I like to think Jack, as the first post-Harper Prime Minister, would have had a salutary effect on the left in America. Imagine a Canadian Prime Minister who is entirely likeable, passionately principled but neither obstinate nor impractical, who wears his idealism on his sleeve and achieved power without resorting to attack ads.

Ah, if only. The American left currently seems unable to find its footing, at least in the current moment. And yet north of their border, Canada had a man from the New Democratic Party sweep into the official opposition. He was destined to bring them into power. And then, by George, you’d have it: a genuine party of the left running the country that shares a 5,525 mile border with America.

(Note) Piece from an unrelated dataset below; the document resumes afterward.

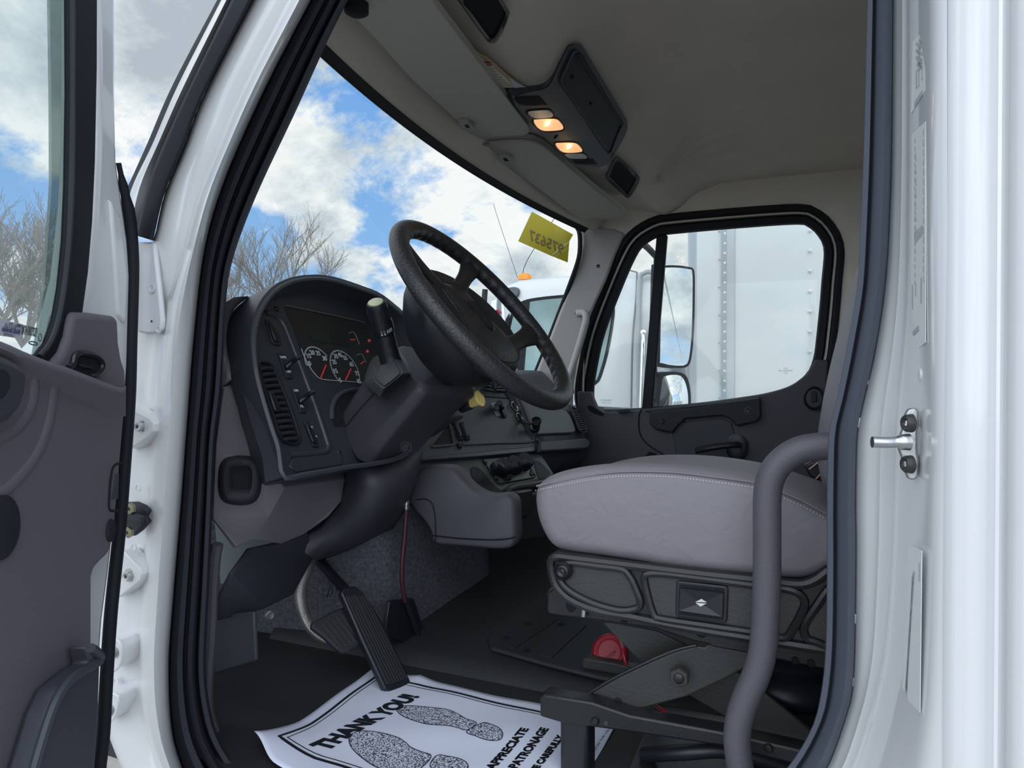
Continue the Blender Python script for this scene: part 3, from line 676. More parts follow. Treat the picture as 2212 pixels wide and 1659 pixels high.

I would have loved to have seen him on Fox News, his warm, engaging manner, paired with his passionately principled positions, rendering their news anchors as mean-spirited as they are. He might have even created a crack in the American left for one of their own to rise up and speak truth and stand courageously. America would have found itself wanting what he so winningly embodied (in the same way many of us in the States during the Nixon years looked north, with envy, at Trudeau).

But it’s not to be. And it is a loss to America that America will never know.